In other words, the U.S. has lost its COOL with the WTO.
Country-of-origin labeling, which quickly became known as COOL, was a movement that grew like a prairie fire, but as soon as it became American law, first Canada and then Mexico went complaining to the WTO, saying the labeling discouraged imports of their foods.
While COOL was being implemented in the U.S., it’s been slowly working its way through the WTO appeal process of naming hearing panels and filing various written and oral arguments.
The final word from WTO is that COOL must go because it is a TBT, or “technical barrier to trade.” The U.S. signed a treaty preventing technical barriers to trade in 1979.
In a statement, the U.S. Trade Representative said the White House office was happy meat was an exception from the decision.

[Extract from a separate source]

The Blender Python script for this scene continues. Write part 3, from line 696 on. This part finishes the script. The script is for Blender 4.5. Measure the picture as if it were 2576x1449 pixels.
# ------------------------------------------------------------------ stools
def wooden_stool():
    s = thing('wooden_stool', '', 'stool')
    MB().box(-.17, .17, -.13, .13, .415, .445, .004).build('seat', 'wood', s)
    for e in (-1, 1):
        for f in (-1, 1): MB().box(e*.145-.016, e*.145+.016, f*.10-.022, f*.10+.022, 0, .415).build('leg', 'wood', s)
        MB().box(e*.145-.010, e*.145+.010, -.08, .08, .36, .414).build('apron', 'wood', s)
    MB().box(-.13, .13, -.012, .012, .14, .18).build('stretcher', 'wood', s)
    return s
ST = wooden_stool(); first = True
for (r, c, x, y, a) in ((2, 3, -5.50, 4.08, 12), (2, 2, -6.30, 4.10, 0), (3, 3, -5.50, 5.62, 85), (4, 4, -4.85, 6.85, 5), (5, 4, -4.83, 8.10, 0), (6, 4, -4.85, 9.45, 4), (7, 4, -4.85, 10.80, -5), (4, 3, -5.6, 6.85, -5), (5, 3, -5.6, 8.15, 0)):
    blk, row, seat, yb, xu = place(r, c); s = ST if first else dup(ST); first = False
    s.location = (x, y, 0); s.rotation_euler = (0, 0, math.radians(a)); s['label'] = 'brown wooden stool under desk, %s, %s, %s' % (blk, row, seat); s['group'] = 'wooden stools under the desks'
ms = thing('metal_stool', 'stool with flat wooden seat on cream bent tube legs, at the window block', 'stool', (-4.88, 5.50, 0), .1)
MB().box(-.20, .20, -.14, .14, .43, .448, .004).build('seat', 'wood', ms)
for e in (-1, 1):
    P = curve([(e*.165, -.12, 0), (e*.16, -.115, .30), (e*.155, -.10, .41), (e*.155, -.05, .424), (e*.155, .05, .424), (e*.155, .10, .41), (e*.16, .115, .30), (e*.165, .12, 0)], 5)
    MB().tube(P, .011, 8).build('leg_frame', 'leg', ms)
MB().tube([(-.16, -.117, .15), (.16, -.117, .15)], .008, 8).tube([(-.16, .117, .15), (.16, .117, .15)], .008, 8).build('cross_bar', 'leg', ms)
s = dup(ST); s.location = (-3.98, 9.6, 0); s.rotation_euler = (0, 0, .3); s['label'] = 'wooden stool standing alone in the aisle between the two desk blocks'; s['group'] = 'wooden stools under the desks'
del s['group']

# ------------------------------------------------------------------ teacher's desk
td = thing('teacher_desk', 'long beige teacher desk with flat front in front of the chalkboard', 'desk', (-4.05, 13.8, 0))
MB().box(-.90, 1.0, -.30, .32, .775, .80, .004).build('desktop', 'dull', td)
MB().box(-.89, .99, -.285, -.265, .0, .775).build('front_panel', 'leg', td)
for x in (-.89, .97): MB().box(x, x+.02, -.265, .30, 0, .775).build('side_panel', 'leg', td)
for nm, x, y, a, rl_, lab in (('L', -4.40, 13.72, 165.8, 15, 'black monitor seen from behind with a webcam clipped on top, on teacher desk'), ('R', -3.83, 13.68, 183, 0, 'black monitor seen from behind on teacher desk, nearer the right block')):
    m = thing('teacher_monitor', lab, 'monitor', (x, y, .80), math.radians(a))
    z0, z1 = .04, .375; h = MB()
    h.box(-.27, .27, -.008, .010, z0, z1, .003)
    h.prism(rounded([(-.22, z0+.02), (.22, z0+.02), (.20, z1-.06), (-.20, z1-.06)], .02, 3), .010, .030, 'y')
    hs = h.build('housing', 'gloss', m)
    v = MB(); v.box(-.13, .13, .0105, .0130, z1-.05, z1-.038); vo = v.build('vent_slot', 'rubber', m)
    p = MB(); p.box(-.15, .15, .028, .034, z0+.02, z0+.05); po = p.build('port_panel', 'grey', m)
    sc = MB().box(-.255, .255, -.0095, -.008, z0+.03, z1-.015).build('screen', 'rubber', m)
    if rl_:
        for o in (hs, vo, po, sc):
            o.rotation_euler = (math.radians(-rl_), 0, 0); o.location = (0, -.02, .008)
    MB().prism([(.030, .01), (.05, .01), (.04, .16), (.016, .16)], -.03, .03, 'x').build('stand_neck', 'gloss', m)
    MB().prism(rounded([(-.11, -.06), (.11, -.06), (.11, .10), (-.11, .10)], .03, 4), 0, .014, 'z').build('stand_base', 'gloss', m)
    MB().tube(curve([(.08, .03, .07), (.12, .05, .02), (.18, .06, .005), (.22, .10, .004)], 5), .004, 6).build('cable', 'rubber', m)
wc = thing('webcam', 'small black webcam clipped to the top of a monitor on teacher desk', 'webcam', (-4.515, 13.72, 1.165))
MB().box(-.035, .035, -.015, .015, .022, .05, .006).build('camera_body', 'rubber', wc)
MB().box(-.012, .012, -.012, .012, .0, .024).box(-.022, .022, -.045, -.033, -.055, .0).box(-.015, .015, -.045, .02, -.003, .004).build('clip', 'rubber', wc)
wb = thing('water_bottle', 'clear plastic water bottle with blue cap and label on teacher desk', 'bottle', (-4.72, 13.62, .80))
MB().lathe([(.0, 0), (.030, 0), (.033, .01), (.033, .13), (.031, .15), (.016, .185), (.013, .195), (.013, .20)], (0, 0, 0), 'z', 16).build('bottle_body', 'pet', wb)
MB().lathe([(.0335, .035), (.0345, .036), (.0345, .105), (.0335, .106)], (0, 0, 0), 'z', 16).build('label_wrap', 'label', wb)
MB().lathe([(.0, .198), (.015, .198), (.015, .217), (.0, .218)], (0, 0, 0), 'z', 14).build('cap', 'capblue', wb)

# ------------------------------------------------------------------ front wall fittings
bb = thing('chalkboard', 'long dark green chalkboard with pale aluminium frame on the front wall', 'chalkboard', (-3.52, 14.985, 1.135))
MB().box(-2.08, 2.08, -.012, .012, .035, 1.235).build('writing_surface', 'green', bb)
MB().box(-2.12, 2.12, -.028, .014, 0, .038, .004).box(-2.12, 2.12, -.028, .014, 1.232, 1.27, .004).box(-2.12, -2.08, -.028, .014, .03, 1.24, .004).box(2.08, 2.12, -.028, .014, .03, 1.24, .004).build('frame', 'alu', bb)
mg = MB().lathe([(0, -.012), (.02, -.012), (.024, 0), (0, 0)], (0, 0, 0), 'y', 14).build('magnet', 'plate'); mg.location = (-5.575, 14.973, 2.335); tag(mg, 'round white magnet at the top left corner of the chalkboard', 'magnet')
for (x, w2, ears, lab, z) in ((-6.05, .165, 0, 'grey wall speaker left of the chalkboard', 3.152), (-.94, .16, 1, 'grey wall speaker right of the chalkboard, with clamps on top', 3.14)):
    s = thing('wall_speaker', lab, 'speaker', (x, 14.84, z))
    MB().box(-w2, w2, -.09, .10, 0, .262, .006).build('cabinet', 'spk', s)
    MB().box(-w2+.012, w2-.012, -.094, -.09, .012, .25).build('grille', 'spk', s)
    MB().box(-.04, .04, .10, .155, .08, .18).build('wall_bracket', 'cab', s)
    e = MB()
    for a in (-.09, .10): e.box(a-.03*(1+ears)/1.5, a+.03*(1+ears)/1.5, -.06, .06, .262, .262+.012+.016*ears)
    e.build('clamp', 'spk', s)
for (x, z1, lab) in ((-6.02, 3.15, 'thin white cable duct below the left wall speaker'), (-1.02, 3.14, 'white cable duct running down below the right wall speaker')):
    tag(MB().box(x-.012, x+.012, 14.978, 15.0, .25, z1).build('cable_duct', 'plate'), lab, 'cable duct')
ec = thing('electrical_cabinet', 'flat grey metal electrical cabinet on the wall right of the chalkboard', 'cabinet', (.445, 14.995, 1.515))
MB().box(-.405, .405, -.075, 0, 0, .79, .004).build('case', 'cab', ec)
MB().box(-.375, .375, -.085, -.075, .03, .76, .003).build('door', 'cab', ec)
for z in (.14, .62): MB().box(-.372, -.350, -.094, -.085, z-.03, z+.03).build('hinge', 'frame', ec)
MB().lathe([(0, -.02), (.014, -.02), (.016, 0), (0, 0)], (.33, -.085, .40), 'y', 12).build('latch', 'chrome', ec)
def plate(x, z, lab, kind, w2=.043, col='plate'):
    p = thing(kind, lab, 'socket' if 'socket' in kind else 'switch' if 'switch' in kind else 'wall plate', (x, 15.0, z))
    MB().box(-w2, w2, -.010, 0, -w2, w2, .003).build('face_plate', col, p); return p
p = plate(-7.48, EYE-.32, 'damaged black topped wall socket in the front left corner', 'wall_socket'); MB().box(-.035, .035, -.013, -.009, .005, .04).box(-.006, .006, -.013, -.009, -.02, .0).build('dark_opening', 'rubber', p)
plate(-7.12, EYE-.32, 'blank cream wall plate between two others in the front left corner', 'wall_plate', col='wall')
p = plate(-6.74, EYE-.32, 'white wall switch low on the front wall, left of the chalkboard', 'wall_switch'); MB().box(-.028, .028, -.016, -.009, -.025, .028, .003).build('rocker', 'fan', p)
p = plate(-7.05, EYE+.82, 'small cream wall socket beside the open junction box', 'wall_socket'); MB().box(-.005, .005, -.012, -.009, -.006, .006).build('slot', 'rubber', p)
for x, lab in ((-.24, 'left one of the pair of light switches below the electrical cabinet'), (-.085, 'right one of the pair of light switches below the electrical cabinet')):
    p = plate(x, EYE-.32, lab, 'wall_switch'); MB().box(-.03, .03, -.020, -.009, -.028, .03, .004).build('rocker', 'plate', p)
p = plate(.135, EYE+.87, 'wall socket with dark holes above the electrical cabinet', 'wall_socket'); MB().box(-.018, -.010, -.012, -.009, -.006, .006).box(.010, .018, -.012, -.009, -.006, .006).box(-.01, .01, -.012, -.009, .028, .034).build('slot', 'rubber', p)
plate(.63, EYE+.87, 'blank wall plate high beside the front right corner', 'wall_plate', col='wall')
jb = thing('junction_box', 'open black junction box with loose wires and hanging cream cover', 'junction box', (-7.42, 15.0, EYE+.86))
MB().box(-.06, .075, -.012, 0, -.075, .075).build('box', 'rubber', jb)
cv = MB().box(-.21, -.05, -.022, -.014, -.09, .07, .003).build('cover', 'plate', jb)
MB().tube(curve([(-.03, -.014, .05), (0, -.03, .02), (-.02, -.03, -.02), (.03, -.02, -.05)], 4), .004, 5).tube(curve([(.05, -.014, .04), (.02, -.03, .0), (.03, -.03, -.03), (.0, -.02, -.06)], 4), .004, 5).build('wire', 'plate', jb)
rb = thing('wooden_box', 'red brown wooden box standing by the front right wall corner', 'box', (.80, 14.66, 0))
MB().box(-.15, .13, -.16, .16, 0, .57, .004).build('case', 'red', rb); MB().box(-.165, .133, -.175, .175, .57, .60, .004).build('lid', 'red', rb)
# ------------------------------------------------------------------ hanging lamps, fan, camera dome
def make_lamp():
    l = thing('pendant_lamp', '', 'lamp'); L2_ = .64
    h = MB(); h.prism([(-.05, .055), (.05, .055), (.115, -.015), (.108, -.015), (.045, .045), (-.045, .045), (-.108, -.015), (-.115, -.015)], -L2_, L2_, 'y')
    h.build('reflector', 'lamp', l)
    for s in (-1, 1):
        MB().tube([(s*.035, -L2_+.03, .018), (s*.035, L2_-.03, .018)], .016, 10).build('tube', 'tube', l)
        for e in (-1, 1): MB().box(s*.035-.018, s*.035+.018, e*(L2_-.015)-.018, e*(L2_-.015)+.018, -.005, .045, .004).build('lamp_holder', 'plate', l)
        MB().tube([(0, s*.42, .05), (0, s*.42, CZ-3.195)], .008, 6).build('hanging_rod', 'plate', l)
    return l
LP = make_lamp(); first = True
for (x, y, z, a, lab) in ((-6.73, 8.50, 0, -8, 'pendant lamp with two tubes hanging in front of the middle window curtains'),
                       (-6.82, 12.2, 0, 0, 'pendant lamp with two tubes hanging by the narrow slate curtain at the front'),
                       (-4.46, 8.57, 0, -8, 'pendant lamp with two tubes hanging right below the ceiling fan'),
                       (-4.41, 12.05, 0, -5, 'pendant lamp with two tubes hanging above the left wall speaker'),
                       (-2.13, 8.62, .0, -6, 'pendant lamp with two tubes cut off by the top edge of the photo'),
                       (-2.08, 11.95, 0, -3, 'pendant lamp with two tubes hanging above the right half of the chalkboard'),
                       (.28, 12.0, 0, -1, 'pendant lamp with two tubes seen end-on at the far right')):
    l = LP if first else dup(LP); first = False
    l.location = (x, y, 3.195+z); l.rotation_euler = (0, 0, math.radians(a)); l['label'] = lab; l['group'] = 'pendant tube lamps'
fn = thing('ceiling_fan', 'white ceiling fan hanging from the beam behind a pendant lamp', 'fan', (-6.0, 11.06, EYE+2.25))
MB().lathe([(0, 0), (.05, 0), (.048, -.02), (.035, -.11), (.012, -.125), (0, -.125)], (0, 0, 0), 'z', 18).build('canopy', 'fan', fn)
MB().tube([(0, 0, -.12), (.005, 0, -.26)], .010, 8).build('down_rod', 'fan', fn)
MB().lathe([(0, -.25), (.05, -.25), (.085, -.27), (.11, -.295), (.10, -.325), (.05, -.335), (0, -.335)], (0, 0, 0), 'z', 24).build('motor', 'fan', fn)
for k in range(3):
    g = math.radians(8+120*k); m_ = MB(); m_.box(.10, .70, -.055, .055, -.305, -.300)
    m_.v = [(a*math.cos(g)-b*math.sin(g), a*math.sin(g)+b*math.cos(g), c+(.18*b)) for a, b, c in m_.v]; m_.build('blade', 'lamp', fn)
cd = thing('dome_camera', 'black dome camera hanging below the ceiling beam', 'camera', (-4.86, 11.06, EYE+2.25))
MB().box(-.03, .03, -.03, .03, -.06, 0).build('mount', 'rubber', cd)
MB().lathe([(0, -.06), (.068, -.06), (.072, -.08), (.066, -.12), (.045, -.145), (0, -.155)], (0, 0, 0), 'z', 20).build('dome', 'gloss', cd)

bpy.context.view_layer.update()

“We are pleased that the panel affirmed the right of the United States to require country of origin labeling for meat products,” said Andrea Mead, press secretary for the Office of the U.S. Trade Representative. “Although the panel disagreed with the specifics of how the United States designed those requirements, we remain committed to providing consumers with accurate and relevant information with respect to the origin of meat products that they buy at the retail level. In that regard we are considering all options, including appealing the panel’s decision.”
The U.S. has 60 days to appeal. The U.S. could ignore the WTO decision, but then Canada and Mexico could ask for tariffs to offset their losses.
Many U.S. agriculture and environmental groups are upset with the decision, which they say violates consumers’ right to know where their food comes from.